The United States military intelligence agencies were understandably outraged that their military could do such atrocities and the camera didn’t lie. Wikileaks founder Julian Assange was blamed for making it public. That same year in July 2010, Wikileaks published as many as 91,000 secret US military documents on the war in Afghanistan. Its exposure showed how weak was the security guarding state secrets. So, US prosecutors and intelligence agencies made Julian Assange the number one target. Then Wikileaks released another 400,000 more secret US documents. They contained secret diplomatic cables and the history of the war in Iraq, including alleged war crimes. That sparked a renewed effort to extradite him, convict him and to deter others from doing similar.

He was in the United Kingdom and was served with 18 criminal charges by the US prosecutors. They wanted him to be extradited to the United States to stand trial where he would face life in prison or the death penalty under the Espionage Act of 1917. He and his many supporters fought the extradition request, claiming that the United States could protect national security classified secrets but not hide evidence of war crimes and atrocities by its troops. The public had a right know to the truth of crimes committed in their name, they said.

Under the US Espionage Act of 1917, criticism of the US government’s involvement in WW1 were considered possible crimes. That, many claimed, was a restriction of free speech under the First Amendment of the US Constitution. Julian Assange and his lawyers challenged that 1917 law. Were any non-citizens, visitors, asylum seekers, and migrants protected by the First Amendment? That is the unresolved legal question today. Are constitutional rights only for US citizens?

One of Assange’s leading lawyers, Barry Pollack, said “The prosecution of Julian Assange is unprecedented. . . In the 100 years of the Espionage Act, it has never been used by the United States to pursue a publisher, a journalist, like Mr. Assange. Mr. Assange revealed truthful, important and newsworthy information including revealing that the United States had committed war crimes, and he has suffered tremendously.” They would argue all the way to the Supreme Court that Assange was and is protected as a non-citizen by the US First Amendment. If not, no journalist is safe from extradition and trial for criticizing the United States actions.

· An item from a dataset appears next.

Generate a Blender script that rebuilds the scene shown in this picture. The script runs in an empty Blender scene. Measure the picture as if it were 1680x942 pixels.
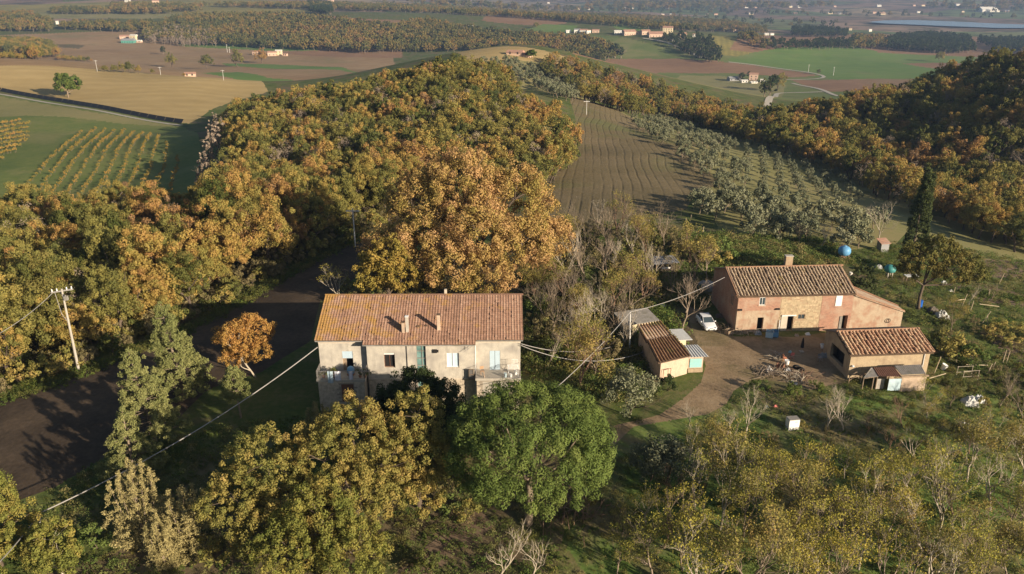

Besides, Anthony Albanese, Australian Prime Minister (labor) elected in 2022 demanded Assange be freed. After more than a year of negotiations, a plea bargain was made. Julian Assange would admit in a US court in Saipan to one single charge of espionage, admitting he got and published US secrets. There, the District Judge Ramona Manglona handed down a sentence of five years and two months in prison that was already served in a UK prison so he was free to go home, a free man after almost 14 years of fighting for justice.

How precious is the right of free speech, to do our duty to speak the truth and expose evil, to fight for justice on all fronts and never to give up in the face of persecution.

I was sent to the Philippine immigration court by local officials to stand trial after I wrote an article published by Jose Burgos, a brave Filipino newsman in We Forum in 1983. I exposed the secret child sexual abuse of Filipino children as young as nine years old by US servicemen in Olongapo City. I was acquitted and declared innocent of damaging the reputation of the city.

Only one US officer was charged but not in the Philippines as US officials would not allow him to be extradited from the US.  He escaped Philippine jurisdiction. Amid public outcry demanding justice, he was put on trial in Guam for multiple sex acts against a nine-year old. He was found guilty and given a light sentence but no jail time.

Exposing the truth and promoting justice whatever the cost is the challenge that must be faced by all. The greatest secrets that need to be told are the acts of sexual abuse of children. When revealed, only then will the truth set them free.